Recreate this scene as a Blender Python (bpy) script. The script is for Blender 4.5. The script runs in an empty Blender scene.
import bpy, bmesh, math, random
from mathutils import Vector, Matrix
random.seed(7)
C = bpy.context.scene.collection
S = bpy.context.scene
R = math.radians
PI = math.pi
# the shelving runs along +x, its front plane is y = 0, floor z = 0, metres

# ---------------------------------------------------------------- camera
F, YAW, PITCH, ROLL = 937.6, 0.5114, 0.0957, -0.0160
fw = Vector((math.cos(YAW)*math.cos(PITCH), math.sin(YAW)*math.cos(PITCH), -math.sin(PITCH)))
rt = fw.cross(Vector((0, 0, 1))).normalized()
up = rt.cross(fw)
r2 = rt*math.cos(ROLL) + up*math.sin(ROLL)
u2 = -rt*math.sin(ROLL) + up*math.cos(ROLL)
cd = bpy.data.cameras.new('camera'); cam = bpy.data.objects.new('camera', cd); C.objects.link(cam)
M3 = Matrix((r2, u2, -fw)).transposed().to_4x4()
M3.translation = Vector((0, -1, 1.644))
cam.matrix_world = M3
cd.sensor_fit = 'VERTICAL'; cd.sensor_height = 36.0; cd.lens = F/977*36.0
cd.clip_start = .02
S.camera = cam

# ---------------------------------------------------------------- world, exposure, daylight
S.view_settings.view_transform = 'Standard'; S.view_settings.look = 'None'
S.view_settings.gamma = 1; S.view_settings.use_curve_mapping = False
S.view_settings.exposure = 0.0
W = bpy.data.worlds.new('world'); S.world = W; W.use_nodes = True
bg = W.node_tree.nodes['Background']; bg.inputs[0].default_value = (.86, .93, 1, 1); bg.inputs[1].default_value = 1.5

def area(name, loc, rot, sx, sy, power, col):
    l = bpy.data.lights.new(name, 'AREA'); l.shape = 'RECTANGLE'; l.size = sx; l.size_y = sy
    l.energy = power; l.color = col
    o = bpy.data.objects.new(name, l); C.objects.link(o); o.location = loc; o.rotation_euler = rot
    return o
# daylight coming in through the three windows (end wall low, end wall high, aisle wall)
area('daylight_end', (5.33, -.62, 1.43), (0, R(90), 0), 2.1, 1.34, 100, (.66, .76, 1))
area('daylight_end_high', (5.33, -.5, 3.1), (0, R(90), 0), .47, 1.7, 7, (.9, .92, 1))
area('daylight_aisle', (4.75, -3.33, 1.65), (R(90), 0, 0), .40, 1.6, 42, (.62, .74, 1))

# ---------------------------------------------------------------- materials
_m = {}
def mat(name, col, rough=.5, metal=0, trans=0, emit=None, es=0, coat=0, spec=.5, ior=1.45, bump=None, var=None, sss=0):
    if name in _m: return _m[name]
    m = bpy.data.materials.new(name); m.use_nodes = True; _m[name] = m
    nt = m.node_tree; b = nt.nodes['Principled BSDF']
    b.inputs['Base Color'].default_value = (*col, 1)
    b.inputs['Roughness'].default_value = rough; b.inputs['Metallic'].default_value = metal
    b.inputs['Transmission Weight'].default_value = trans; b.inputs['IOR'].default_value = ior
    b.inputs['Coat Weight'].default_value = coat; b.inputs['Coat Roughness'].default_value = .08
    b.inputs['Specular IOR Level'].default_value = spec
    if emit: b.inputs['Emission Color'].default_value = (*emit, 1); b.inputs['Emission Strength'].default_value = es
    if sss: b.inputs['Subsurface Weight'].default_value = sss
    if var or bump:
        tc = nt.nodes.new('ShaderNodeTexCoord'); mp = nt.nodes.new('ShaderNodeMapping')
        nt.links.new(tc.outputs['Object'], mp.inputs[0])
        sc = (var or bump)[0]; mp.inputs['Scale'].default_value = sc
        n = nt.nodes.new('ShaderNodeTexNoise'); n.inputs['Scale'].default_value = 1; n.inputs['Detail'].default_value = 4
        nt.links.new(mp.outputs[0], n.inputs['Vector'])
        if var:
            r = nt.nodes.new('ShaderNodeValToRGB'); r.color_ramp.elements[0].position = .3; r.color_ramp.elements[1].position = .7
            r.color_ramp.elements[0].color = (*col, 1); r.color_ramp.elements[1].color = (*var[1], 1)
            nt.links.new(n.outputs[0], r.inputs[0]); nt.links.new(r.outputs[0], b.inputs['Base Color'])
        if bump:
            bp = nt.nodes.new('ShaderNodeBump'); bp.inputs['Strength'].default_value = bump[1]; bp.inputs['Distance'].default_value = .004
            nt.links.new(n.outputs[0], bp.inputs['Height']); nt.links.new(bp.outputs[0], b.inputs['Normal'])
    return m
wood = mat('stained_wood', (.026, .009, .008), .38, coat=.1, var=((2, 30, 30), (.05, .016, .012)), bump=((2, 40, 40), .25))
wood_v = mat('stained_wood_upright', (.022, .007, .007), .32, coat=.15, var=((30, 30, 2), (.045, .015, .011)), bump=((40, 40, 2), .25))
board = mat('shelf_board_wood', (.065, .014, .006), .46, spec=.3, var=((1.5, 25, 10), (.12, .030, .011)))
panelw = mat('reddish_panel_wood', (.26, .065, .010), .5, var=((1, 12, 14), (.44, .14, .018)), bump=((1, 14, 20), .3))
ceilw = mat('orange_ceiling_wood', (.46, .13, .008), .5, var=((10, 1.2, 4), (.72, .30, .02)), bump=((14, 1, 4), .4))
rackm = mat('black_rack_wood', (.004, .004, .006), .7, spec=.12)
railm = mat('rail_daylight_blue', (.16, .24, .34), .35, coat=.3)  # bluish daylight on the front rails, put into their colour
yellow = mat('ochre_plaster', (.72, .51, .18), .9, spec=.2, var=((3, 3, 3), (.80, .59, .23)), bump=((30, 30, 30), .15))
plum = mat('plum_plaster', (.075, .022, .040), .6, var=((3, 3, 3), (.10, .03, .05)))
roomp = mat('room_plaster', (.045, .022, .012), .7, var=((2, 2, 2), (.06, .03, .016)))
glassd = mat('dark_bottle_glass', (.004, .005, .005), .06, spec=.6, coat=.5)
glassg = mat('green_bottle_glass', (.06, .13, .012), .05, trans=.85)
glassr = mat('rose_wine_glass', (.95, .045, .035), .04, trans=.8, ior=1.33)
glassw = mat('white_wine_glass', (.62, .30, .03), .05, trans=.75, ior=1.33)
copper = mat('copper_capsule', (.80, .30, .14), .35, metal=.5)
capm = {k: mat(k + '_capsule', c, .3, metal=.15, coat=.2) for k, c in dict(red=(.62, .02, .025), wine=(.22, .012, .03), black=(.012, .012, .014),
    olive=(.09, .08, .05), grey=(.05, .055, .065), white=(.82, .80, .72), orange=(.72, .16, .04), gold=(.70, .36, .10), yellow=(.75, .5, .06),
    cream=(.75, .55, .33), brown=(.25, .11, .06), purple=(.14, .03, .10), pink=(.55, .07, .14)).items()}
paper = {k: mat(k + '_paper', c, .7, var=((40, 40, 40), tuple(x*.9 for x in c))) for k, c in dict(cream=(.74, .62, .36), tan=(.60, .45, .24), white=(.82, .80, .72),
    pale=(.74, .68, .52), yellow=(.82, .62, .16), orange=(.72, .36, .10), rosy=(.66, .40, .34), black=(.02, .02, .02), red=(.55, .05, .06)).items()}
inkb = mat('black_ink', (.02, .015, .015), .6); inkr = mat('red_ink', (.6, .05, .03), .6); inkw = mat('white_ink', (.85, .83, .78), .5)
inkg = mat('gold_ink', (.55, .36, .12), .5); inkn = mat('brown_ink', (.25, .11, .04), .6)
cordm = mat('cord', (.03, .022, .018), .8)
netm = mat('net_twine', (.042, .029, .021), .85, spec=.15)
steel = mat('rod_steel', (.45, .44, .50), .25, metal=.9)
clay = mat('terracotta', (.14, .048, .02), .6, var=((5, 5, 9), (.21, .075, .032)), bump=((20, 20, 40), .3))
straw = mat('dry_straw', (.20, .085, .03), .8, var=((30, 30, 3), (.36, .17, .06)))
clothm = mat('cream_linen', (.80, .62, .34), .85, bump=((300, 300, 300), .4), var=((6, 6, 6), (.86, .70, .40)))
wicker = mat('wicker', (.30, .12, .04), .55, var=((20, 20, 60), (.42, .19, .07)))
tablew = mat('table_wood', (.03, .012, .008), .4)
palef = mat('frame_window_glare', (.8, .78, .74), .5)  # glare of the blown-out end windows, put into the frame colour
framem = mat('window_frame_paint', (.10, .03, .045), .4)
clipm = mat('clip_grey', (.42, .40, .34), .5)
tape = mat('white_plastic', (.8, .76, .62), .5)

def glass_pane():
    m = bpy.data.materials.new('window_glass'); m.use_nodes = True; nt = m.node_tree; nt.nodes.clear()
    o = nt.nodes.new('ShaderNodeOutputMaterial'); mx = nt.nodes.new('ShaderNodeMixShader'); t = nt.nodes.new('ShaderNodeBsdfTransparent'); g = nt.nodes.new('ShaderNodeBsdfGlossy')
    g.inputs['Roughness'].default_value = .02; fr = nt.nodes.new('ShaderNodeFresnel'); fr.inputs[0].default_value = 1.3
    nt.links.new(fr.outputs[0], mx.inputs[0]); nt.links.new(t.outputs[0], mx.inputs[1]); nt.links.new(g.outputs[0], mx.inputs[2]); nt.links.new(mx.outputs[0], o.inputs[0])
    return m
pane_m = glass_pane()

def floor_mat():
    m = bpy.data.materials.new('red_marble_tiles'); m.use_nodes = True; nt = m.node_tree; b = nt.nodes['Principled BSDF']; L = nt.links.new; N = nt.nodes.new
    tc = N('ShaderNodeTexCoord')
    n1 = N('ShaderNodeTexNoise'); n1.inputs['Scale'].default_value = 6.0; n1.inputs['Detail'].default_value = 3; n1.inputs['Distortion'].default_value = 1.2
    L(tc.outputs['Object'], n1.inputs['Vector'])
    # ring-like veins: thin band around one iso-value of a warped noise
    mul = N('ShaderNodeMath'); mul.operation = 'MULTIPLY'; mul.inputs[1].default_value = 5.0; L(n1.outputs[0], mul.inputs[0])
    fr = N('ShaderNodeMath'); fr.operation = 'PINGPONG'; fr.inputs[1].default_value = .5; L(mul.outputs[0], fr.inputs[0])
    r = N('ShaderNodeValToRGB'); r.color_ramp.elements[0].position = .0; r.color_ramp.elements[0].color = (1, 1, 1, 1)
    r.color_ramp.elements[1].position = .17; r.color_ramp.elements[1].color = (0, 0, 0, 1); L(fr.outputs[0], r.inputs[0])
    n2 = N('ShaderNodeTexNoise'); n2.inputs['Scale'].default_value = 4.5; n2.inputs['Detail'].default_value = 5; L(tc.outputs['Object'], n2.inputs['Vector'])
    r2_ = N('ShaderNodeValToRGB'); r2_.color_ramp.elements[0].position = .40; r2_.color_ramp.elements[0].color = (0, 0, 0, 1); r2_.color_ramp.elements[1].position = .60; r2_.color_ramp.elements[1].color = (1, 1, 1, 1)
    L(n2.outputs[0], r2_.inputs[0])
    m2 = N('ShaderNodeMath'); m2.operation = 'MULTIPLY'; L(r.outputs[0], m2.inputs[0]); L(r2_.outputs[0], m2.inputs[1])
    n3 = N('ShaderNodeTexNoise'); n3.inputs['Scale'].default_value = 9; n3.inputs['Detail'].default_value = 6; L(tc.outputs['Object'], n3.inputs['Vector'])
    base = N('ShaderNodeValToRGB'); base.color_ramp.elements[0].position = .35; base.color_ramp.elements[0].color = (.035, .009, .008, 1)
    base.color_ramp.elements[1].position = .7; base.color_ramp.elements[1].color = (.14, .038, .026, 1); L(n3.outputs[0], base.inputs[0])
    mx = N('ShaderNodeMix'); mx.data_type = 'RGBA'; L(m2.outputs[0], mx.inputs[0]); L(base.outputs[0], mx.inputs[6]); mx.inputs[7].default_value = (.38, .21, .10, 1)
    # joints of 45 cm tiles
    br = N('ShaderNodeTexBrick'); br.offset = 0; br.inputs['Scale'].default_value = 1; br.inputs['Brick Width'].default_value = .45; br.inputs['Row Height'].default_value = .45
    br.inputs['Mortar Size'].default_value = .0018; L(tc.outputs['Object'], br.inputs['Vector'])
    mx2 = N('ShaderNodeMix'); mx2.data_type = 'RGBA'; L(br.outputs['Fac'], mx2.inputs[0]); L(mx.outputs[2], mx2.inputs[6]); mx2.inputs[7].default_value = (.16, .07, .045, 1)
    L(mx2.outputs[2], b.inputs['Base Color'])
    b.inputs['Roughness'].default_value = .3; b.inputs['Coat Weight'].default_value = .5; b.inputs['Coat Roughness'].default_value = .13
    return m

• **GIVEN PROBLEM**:
Include the first line, the line containing "bg = W.node_tree.nodes['Background'];", and every line between them, copied exactly from the material above; output no other line.

• **RESPONSE FOR THIS EXERCISE**:
Recreate this scene as a Blender Python (bpy) script. The script is for Blender 4.5. The script runs in an empty Blender scene.
import bpy, bmesh, math, random
from mathutils import Vector, Matrix
random.seed(7)
C = bpy.context.scene.collection
S = bpy.context.scene
R = math.radians
PI = math.pi
# the shelving runs along +x, its front plane is y = 0, floor z = 0, metres

# ---------------------------------------------------------------- camera
F, YAW, PITCH, ROLL = 937.6, 0.5114, 0.0957, -0.0160
fw = Vector((math.cos(YAW)*math.cos(PITCH), math.sin(YAW)*math.cos(PITCH), -math.sin(PITCH)))
rt = fw.cross(Vector((0, 0, 1))).normalized()
up = rt.cross(fw)
r2 = rt*math.cos(ROLL) + up*math.sin(ROLL)
u2 = -rt*math.sin(ROLL) + up*math.cos(ROLL)
cd = bpy.data.cameras.new('camera'); cam = bpy.data.objects.new('camera', cd); C.objects.link(cam)
M3 = Matrix((r2, u2, -fw)).transposed().to_4x4()
M3.translation = Vector((0, -1, 1.644))
cam.matrix_world = M3
cd.sensor_fit = 'VERTICAL'; cd.sensor_height = 36.0; cd.lens = F/977*36.0
cd.clip_start = .02
S.camera = cam

# ---------------------------------------------------------------- world, exposure, daylight
S.view_settings.view_transform = 'Standard'; S.view_settings.look = 'None'
S.view_settings.gamma = 1; S.view_settings.use_curve_mapping = False
S.view_settings.exposure = 0.0
W = bpy.data.worlds.new('world'); S.world = W; W.use_nodes = True
bg = W.node_tree.nodes['Background']; bg.inputs[0].default_value = (.86, .93, 1, 1); bg.inputs[1].default_value = 1.5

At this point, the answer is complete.